[Scene script records]
________

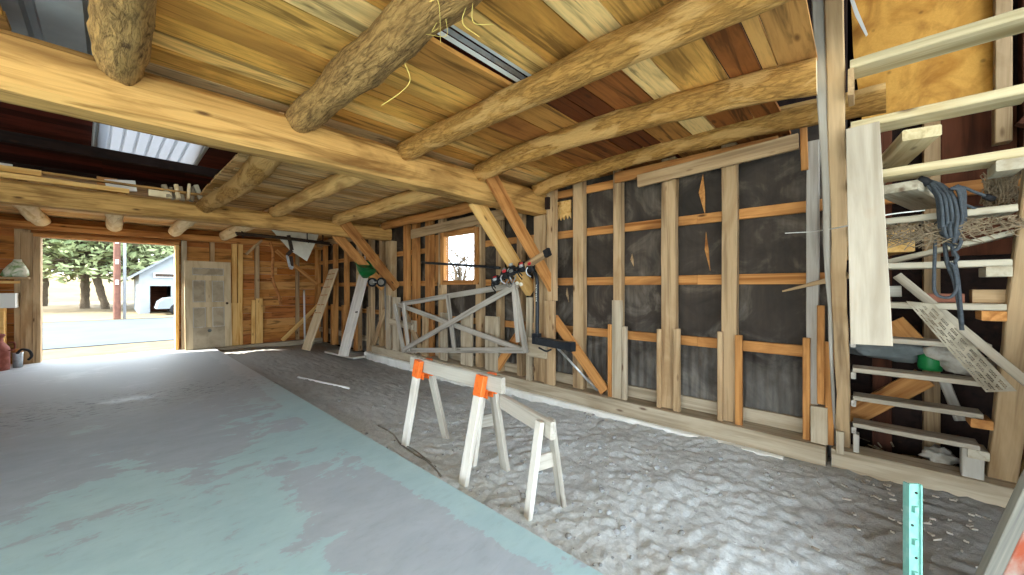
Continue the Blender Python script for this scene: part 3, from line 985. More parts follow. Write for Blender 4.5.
A, B = V((2.03, 1.52, .485)), V((2.30, 2.465, .515))
plank('rail', A, B, .045, .12, M['grey_plank'], (0, 0, 1), s2)
dirn = (B - A).normalized(); side = V((dirn.y, -dirn.x, 0)).normalized()
for k, f in enumerate((.09, .964)):
    c = A.lerp(B, f)
    for s in (-1, 1):
        top = c + side * s * .045 + V((0, 0, .045)); foot = c + side * s * .145
        foot.z = dirt_h(foot.x, foot.y) - .004
        plank('leg', foot, top, .07, .035, M['white_paint'] if s < 0 else M['grey_plank'], side * s + V((0, 0, .3)), s2)
    plank('gusset', c + side * -.088 + V((0, 0, -.25)) + dirn * .02, c + side * .088 + V((0, 0, -.25)) + dirn * .02, .11, .02, M['grey_plank'], dirn, s2)

# ------------------------------------------------------------------ X-braced gate
gt = empty('gate', (3.97, 6.6, .17), 'weathered grey X-braced wooden gate leaning against the studs', 'gate')
GX = 3.90
def gp(u, v, dx=0): 
    return at(u, v, X=GX - dx)
def gbar(n, a, b, w, dx=0, m='oldgrey'):
    return plank(n, gp(*a, dx), gp(*b, dx), w, .032, M[m], (1, 0, 0), gt, wane=.004)
gbar('stile', (394.5, 304), (404, 352), .10, .04); gbar('stile', (403, 303), (409, 351), .10, .04)
gbar('rail', (402, 303.5), (518, 284.5), .085, .0); gbar('rail', (405, 350), (525, 350), .085, .0)
gbar('stile', (515, 287), (526, 353), .085, .04); gbar('stile', (513.5, 288), (518, 342), .06, .0735)
gbar('middle_stile', (447.5, 295), (454.5, 351), .085, .04)
gbar('cross_brace', (399, 304.5), (523, 350), .085, -.035); gbar('cross_brace', (404, 349), (515, 286), .085, .075)

# ------------------------------------------------------------------ bike rack hanging on the near post
bk = empty('bike_rack', (3.88, 3.15, .75), 'black hitch bike rack hung on the post, its square hitch bar sticking out', 'bike rack')
mast = tube('mast', [(3.87, 3.16, .74), (3.87, 3.16, 1.0), (3.87, 3.16, 1.48), (3.85, 3.165, 1.60), (3.79, 3.16, 1.68), (3.70, 3.13, 1.705), (3.60, 3.10, 1.70)], .026, M['black_steel'], bk, 14)
bm = bmesh.new(); add_box(bm, (-.0015, -.012, -.13), (0, .012, .13)); dec = put('sticker', bm, flat('sticker_black', '202124', .4), Matrix.Translation((3.8425, 3.155, 1.38)), mast)
bm = bmesh.new()
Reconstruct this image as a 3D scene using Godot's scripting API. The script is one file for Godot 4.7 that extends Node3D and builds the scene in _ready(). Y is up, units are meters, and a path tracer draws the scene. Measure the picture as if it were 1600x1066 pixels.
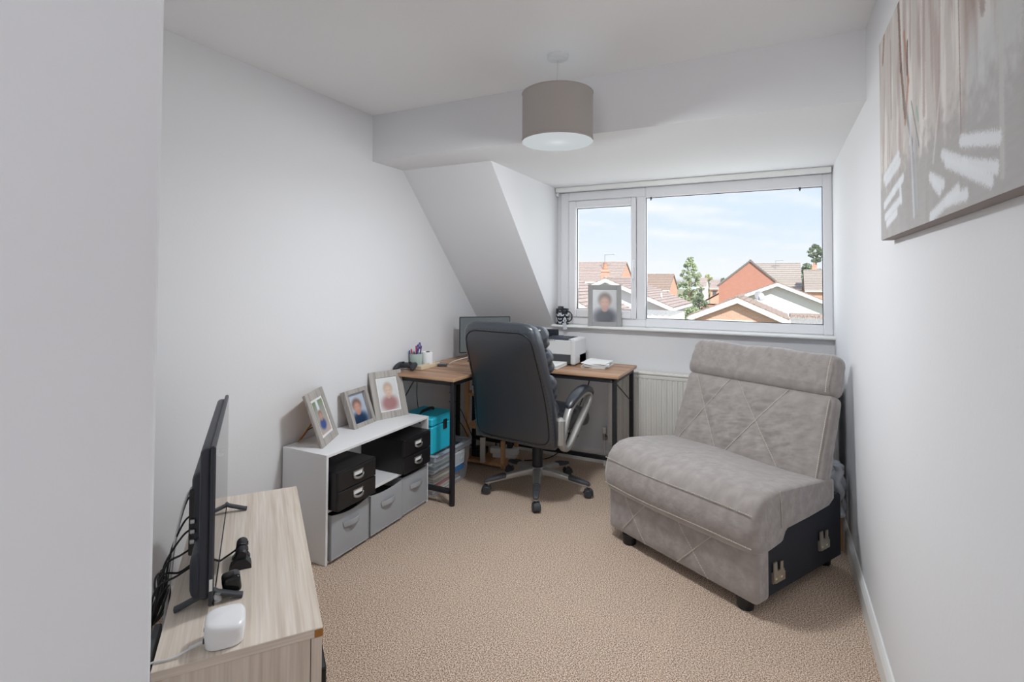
extends Node3D

# Small home office under a dormer. X runs right along the window wall, -Z towards the window, Y up, metres.
const XL := -2.285
const XR := 0.343
const ZW := -3.95       # inner face of the window wall
const ZF := -4.0        # inner face of the window frame
const YC := 2.447
const YD := 2.152       # dormer ceiling and beam underside
const ZB := -2.5675     # room face of the beam
const ZS := -2.872      # top of the sloping ceiling
const XC := -1.592      # dormer cheek
const SILL := 1.05
const ZR := 1.7         # rear of the landing behind the camera
const XP := -0.62       # partition face beside the camera
const ZP := -0.352

var used := {}
var M := {}
var rng := RandomNumberGenerator.new()

# ------------------------------------------------------------------ naming
func numbered(called: String) -> String:
	if not used.has(called):
		used[called] = 0
		return called
	used[called] += 1
	return "%s_%03d" % [called, used[called]]

func tag(o: Node3D, label := "", category := "", group := "", kind := "") -> Node3D:
	if label: o.set_meta("label", label)
	if category: o.set_meta("category", category)
	if group: o.set_meta("group", group)
	if kind: o.set_meta("kind", kind)
	return o

func thing(called: String, label: String, category: String, at := Vector3.ZERO, turn := 0.0, group := "") -> Node3D:
	var o := Node3D.new()
	o.name = numbered(called)
	add_child(o, true)
	o.position = at
	o.rotation.y = turn
	tag(o, label, category, group)
	return o

func obj(called: String, st: SurfaceTool, m: Material, parent: Node = null) -> MeshInstance3D:
	var o := MeshInstance3D.new()
	o.mesh = st.commit()
	o.material_override = null
	o.mesh.surface_set_material(0, m)
	o.cast_shadow = GeometryInstance3D.SHADOW_CASTING_SETTING_ON
	if parent == null:
		o.name = numbered(called)
		add_child(o, true)
	else:
		o.name = called
		parent.add_child(o, true)
	return o

func struct(called: String, st: SurfaceTool, m: Material, parent: Node = null) -> MeshInstance3D:
	var o := obj(called, st, m, parent)
	if parent == null: o.set_meta("kind", "structure")
	return o

func piece(called: String, mesh: Mesh, m: Material, at: Transform3D, parent: Node) -> MeshInstance3D:
	var o := MeshInstance3D.new()
	o.mesh = mesh
	o.material_override = m
	o.transform = at
	o.name = called
	parent.add_child(o, true)
	return o

# ------------------------------------------------------------------ mesh helpers
func mb() -> SurfaceTool:
	var st := SurfaceTool.new()
	st.begin(Mesh.PRIMITIVE_TRIANGLES)
	return st

# one flat triangle whose front looks along «out»
func tri(st: SurfaceTool, a: Vector3, b: Vector3, c: Vector3, out: Vector3) -> void:
	var n := (b - a).cross(c - a)
	if n.length() < 1e-12: return
	n = n.normalized()
	if n.dot(out) < 0.0: n = -n
	var front := (a - c).cross(a - b)
	st.set_normal(n); st.add_vertex(a)
	if front.dot(n) >= 0.0:
		st.set_normal(n); st.add_vertex(b)
		st.set_normal(n); st.add_vertex(c)
	else:
		st.set_normal(n); st.add_vertex(c)
		st.set_normal(n); st.add_vertex(b)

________

* **To be done**
Drop the images and quote the entries word for word.

* **Task output**
Continue the Blender Python script for this scene: part 3, from line 985. More parts follow. Write for Blender 4.5.
A, B = V((2.03, 1.52, .485)), V((2.30, 2.465, .515))
plank('rail', A, B, .045, .12, M['grey_plank'], (0, 0, 1), s2)
dirn = (B - A).normalized(); side = V((dirn.y, -dirn.x, 0)).normalized()
for k, f in enumerate((.09, .964)):
    c = A.lerp(B, f)
    for s in (-1, 1):
        top = c + side * s * .045 + V((0, 0, .045)); foot = c + side * s * .145
        foot.z = dirt_h(foot.x, foot.y) - .004
        plank('leg', foot, top, .07, .035, M['white_paint'] if s < 0 else M['grey_plank'], side * s + V((0, 0, .3)), s2)
    plank('gusset', c + side * -.088 + V((0, 0, -.25)) + dirn * .02, c + side * .088 + V((0, 0, -.25)) + dirn * .02, .11, .02, M['grey_plank'], dirn, s2)

# ------------------------------------------------------------------ X-braced gate
gt = empty('gate', (3.97, 6.6, .17), 'weathered grey X-braced wooden gate leaning against the studs', 'gate')
GX = 3.90
def gp(u, v, dx=0): 
    return at(u, v, X=GX - dx)
def gbar(n, a, b, w, dx=0, m='oldgrey'):
    return plank(n, gp(*a, dx), gp(*b, dx), w, .032, M[m], (1, 0, 0), gt, wane=.004)
gbar('stile', (394.5, 304), (404, 352), .10, .04); gbar('stile', (403, 303), (409, 351), .10, .04)
gbar('rail', (402, 303.5), (518, 284.5), .085, .0); gbar('rail', (405, 350), (525, 350), .085, .0)
gbar('stile', (515, 287), (526, 353), .085, .04); gbar('stile', (513.5, 288), (518, 342), .06, .0735)
gbar('middle_stile', (447.5, 295), (454.5, 351), .085, .04)
gbar('cross_brace', (399, 304.5), (523, 350), .085, -.035); gbar('cross_brace', (404, 349), (515, 286), .085, .075)

# ------------------------------------------------------------------ bike rack hanging on the near post
bk = empty('bike_rack', (3.88, 3.15, .75), 'black hitch bike rack hung on the post, its square hitch bar sticking out', 'bike rack')
mast = tube('mast', [(3.87, 3.16, .74), (3.87, 3.16, 1.0), (3.87, 3.16, 1.48), (3.85, 3.165, 1.60), (3.79, 3.16, 1.68), (3.70, 3.13, 1.705), (3.60, 3.10, 1.70)], .026, M['black_steel'], bk, 14)
bm = bmesh.new(); add_box(bm, (-.0015, -.012, -.13), (0, .012, .13)); dec = put('sticker', bm, flat('sticker_black', '202124', .4), Matrix.Translation((3.8425, 3.155, 1.38)), mast)
bm = bmesh.new()
Reconstruct this image as a 3D scene using Godot's scripting API. The script is one file for Godot 4.7 that extends Node3D and builds the scene in _ready(). Y is up, units are meters, and a path tracer draws the scene. Measure the picture as if it were 1600x1066 pixels.
extends Node3D

# Small home office under a dormer. X runs right along the window wall, -Z towards the window, Y up, metres.
const XL := -2.285
const XR := 0.343
const ZW := -3.95       # inner face of the window wall
const ZF := -4.0        # inner face of the window frame
const YC := 2.447
const YD := 2.152       # dormer ceiling and beam underside
const ZB := -2.5675     # room face of the beam
const ZS := -2.872      # top of the sloping ceiling
const XC := -1.592      # dormer cheek
const SILL := 1.05
const ZR := 1.7         # rear of the landing behind the camera
const XP := -0.62       # partition face beside the camera
const ZP := -0.352

var used := {}
var M := {}
var rng := RandomNumberGenerator.new()

# ------------------------------------------------------------------ naming
func numbered(called: String) -> String:
	if not used.has(called):
		used[called] = 0
		return called
	used[called] += 1
	return "%s_%03d" % [called, used[called]]

func tag(o: Node3D, label := "", category := "", group := "", kind := "") -> Node3D:
	if label: o.set_meta("label", label)
	if category: o.set_meta("category", category)
	if group: o.set_meta("group", group)
	if kind: o.set_meta("kind", kind)
	return o

func thing(called: String, label: String, category: String, at := Vector3.ZERO, turn := 0.0, group := "") -> Node3D:
	var o := Node3D.new()
	o.name = numbered(called)
	add_child(o, true)
	o.position = at
	o.rotation.y = turn
	tag(o, label, category, group)
	return o

func obj(called: String, st: SurfaceTool, m: Material, parent: Node = null) -> MeshInstance3D:
	var o := MeshInstance3D.new()
	o.mesh = st.commit()
	o.material_override = null
	o.mesh.surface_set_material(0, m)
	o.cast_shadow = GeometryInstance3D.SHADOW_CASTING_SETTING_ON
	if parent == null:
		o.name = numbered(called)
		add_child(o, true)
	else:
		o.name = called
		parent.add_child(o, true)
	return o

func struct(called: String, st: SurfaceTool, m: Material, parent: Node = null) -> MeshInstance3D:
	var o := obj(called, st, m, parent)
	if parent == null: o.set_meta("kind", "structure")
	return o

func piece(called: String, mesh: Mesh, m: Material, at: Transform3D, parent: Node) -> MeshInstance3D:
	var o := MeshInstance3D.new()
	o.mesh = mesh
	o.material_override = m
	o.transform = at
	o.name = called
	parent.add_child(o, true)
	return o

# ------------------------------------------------------------------ mesh helpers
func mb() -> SurfaceTool:
	var st := SurfaceTool.new()
	st.begin(Mesh.PRIMITIVE_TRIANGLES)
	return st

# one flat triangle whose front looks along «out»
func tri(st: SurfaceTool, a: Vector3, b: Vector3, c: Vector3, out: Vector3) -> void:
	var n := (b - a).cross(c - a)
	if n.length() < 1e-12: return
	n = n.normalized()
	if n.dot(out) < 0.0: n = -n
	var front := (a - c).cross(a - b)
	st.set_normal(n); st.add_vertex(a)
	if front.dot(n) >= 0.0:
		st.set_normal(n); st.add_vertex(b)
		st.set_normal(n); st.add_vertex(c)
	else:
		st.set_normal(n); st.add_vertex(c)
		st.set_normal(n); st.add_vertex(b)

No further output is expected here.